ほぼ月二回のペースでひらいている翻訳勉強会は、20日の日曜日から課題を新しいものに変えて、第二クールに入りました。
課題は、今わたしが翻訳中の "Paperboy" by Vince Vawter です。第一クールは、ロバート・ウェストールの短編で、児童書と銘打ってはいるものの、ほとんど大人向けと言ってもいい作品でしたから、まず、頭の中をしっかりリセットする必要があります。
「両親がやとった女性」
2ページめに、the lady my parents hired というフレーズがありました。「両親がやとった女性」で、なんら問題はないように思えますが、じつはこの小説は、11歳の男の子の一人称で書かれています。それくらいの男の子が、自分の親のことを「両親」と呼ぶでしょうか? また、「女性」もひっかかります。

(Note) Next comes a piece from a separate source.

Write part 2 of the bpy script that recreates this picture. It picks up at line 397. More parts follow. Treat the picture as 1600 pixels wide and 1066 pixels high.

もちろん、そう言う場合もあると思います。ましてこの作品は、彼がひと夏の経験をタイプライターで紙に打っているという設定で、しかも、この男の子は本もずいぶん読んでいるようで、語彙も豊富な賢い子です。
それでもやはり、そうした設定は小説の枠に過ぎず、物語が始まると、11歳の少年らしい声が聞こえてくるように感じます。というわけで、わたしはここを、「お父さんとお母さんがやとってくれた女の人」にしました。
すぐあとで、この女性は一種の先生だとわかるので、「お父さんたちがつけてくれた女の先生」などとやってもいいかもしれません。
こうすることで、彼のまじめでナイーブな「いい子」の感じが出せます。「両親がやとった女性」だと、どこか反抗心がこもっているようにもとれます。
児童書の翻訳は制約が多いので、特有のむずかしさがありますが、一度経験しておくと、大人向けの小説の翻訳をめざしている人にも、いいトレーニングになると思います。児童書のあとだと、語彙の制約がなくなってすごく楽に感じるはずです。高地トレーニングのあとのマラソンみたいに。